9/28/15

Letters to Loki No. 35

Full Harvest Moon (Age: 14 days)
Sign: Aires
Weather: Cloudy, light rain, warm
~*~*~*~*~*~*~

Dear Helpingest of Helpers,

I am really glad that I have been up all morning. I have had a really productive day so far. And the best part is that I'm not manic. I'm just awake, alert, and well rested. I feel like myself pre-bipolar. It is a feeling that I relish. I spend so much time depressed and not feeling well, this is a delightful change. I am trying to decide what I am going to do next, because I just finished up doing a bunch of writing. I feel that I need to take a break, I just can't decide if I'm going to wash dishes or fold laundry.

I have been thinking about the arguments we had last week. I really do see your point. I am not entirely sure how to resolve the problem, though. I know that my self-talk is really horrible when I feel depressed. And apparently when I don't sleep well it just makes it worse. I feel like changing it is going to take forever. It makes me frustrated and a little cranky. That is, when I am in my right mind. When I'm not well, it just makes everything awful and me ready to fight at the drop of a hat. I am really sorry about that.

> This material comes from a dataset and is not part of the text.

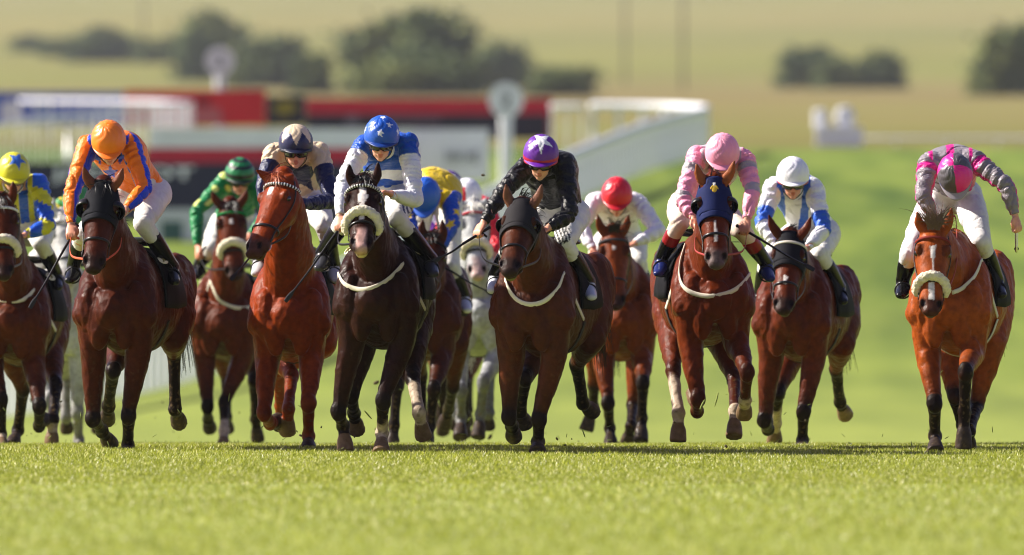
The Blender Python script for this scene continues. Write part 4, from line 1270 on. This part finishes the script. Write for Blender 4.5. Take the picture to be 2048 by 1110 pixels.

I am looking at today and trying to decide what to do with this gift. Because today's feeling well really is a gift. A part of me wants to do something special but I am kinda drawing a blank. I am glad that you enjoyed the wine I poured out for you last night. It really is a surprisingly nice one for being so inexpensive. It makes me smile that you also enjoy the sweet wines too. Sweet alcohol is awesome. On your suggestion of getting that Gumption cider from Woodchuck, that is probably the best hard cider I have had in a long time. Seriously, thank you for pointing it out to me. I noticed it was the last one on the shelf. I hope that this doesn't mean it was the last of the stock, because I'm thinking about getting some more next week.

I laughed as I was getting ready to write that post about cartomancy and the joker kept jumping out of the deck. I know it is your card. It still made me giggle. Especially with you saying 'hey, watch this. imma gonna do a magic trick.' I'm glad that you are feeling happy and silly right now. It is good to have someone to be silly with.